▸ Work required
Report the count of lines below that include "pixels", without any other text.

▸ Data
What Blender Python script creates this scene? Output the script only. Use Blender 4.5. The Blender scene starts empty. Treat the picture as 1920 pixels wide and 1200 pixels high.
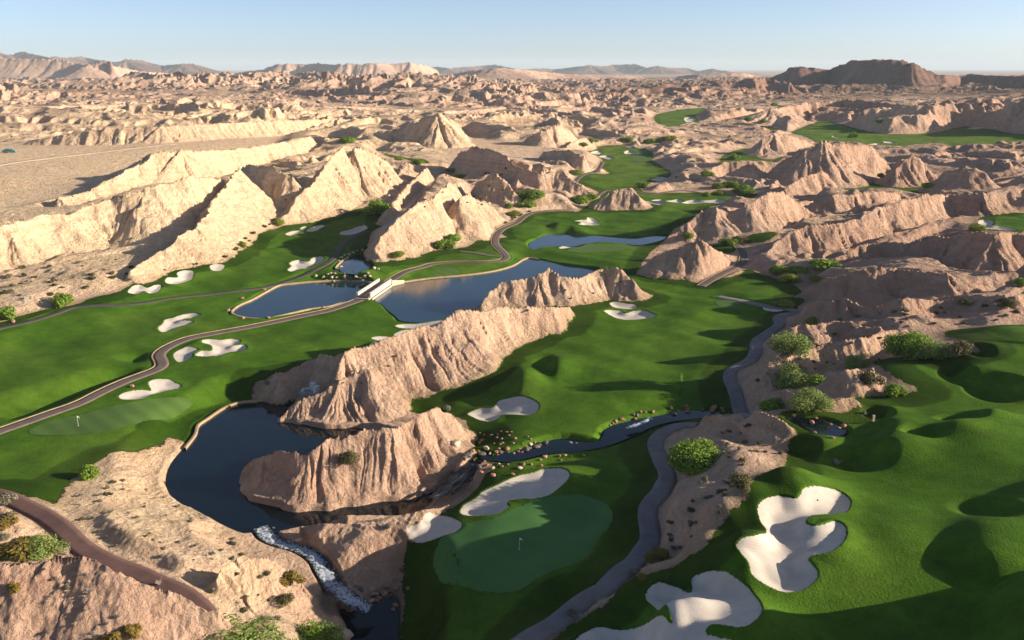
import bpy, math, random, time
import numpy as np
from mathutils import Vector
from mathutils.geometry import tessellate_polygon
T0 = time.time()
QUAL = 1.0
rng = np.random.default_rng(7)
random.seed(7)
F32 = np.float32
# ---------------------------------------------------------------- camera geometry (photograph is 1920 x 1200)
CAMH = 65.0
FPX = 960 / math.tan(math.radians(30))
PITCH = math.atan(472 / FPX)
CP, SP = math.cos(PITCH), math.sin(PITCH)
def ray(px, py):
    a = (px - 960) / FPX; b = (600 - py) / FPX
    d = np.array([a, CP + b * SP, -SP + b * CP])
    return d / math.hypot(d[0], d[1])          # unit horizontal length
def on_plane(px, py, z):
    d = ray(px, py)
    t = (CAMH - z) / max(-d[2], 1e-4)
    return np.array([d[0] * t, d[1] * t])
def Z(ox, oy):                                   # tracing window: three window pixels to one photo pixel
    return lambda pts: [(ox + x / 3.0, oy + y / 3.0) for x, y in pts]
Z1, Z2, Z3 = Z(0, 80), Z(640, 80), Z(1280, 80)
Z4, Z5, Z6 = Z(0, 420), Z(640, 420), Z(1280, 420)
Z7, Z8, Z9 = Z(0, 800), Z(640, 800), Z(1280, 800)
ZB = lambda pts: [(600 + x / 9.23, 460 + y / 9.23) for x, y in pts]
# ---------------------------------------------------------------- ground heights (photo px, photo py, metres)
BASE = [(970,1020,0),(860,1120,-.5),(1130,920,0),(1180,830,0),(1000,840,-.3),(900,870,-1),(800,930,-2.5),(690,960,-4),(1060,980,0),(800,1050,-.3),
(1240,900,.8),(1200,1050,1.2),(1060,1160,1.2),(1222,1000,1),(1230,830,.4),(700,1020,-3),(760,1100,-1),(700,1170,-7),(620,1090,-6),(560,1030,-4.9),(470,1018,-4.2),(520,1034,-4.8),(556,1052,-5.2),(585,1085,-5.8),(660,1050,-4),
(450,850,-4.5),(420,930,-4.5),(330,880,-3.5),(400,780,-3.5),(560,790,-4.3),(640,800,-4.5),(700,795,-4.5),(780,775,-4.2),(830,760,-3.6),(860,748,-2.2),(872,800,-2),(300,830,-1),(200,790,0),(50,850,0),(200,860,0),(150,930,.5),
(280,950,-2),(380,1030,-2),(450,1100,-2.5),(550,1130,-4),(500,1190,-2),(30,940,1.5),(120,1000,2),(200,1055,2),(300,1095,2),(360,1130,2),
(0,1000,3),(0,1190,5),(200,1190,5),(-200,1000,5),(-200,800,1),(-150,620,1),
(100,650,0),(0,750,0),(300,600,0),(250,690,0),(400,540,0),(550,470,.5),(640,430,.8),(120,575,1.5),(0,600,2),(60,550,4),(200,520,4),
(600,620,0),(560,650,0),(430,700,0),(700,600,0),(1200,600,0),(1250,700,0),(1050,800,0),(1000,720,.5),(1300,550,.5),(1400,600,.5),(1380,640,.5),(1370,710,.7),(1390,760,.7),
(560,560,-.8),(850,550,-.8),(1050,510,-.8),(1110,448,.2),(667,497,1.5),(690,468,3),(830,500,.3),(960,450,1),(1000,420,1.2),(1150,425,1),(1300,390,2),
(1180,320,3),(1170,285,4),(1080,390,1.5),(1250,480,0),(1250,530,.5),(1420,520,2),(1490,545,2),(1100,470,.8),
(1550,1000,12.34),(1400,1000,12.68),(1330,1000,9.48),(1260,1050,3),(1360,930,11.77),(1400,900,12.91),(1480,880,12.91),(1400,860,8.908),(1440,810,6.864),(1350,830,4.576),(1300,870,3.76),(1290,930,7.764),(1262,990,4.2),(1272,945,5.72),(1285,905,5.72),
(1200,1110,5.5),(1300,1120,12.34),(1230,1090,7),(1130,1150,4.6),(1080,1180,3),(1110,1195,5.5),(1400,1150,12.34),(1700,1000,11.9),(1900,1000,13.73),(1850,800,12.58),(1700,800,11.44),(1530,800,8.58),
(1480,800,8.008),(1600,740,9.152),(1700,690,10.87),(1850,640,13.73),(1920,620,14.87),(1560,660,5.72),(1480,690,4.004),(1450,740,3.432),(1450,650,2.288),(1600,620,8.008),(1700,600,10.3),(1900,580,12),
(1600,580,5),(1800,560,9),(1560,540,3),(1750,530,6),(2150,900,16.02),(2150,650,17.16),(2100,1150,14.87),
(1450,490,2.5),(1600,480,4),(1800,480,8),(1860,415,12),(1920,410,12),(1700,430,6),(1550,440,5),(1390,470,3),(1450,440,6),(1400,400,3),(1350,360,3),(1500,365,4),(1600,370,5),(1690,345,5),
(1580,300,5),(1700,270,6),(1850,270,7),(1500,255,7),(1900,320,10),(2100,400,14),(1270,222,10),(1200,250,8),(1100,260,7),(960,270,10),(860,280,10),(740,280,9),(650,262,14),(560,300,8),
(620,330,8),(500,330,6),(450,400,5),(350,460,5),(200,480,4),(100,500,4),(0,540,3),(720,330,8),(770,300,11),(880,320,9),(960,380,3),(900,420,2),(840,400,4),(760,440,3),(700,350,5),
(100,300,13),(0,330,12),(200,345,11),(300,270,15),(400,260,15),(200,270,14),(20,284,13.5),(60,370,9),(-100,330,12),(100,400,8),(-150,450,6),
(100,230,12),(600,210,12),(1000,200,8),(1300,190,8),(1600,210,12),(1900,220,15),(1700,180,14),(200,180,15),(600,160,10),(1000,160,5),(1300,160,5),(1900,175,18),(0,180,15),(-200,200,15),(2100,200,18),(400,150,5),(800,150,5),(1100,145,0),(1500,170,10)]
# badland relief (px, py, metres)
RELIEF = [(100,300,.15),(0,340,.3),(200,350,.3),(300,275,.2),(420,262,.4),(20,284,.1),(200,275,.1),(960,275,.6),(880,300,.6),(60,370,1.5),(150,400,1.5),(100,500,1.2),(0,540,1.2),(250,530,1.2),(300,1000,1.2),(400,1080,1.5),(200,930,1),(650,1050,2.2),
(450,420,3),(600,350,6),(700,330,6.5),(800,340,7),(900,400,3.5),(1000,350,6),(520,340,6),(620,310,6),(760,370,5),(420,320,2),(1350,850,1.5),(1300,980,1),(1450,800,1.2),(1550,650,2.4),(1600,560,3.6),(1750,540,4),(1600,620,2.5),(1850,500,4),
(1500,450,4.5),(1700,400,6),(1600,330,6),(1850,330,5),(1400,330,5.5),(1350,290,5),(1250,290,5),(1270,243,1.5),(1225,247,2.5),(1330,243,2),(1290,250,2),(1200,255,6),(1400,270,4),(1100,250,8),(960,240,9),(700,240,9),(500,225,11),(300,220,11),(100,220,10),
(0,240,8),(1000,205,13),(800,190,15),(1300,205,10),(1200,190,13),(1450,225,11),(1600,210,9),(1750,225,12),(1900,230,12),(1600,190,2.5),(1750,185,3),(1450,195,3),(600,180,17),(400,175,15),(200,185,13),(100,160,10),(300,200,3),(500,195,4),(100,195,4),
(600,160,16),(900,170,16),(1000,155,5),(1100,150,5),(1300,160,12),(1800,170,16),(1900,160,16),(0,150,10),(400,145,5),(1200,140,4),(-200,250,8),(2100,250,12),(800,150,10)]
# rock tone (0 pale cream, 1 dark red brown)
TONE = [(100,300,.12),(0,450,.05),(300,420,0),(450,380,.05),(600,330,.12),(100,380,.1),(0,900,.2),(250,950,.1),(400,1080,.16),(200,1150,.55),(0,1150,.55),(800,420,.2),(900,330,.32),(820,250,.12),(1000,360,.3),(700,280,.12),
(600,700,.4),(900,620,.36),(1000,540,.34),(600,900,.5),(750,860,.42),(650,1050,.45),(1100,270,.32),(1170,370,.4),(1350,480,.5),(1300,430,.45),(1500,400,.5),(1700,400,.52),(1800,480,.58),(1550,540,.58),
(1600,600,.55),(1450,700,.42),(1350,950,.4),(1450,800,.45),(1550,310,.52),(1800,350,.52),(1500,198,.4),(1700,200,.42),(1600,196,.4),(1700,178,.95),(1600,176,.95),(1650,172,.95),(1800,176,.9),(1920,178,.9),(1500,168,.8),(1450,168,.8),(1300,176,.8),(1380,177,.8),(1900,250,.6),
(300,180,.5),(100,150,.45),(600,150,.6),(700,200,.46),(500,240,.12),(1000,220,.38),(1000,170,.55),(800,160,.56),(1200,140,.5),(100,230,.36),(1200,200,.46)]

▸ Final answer
2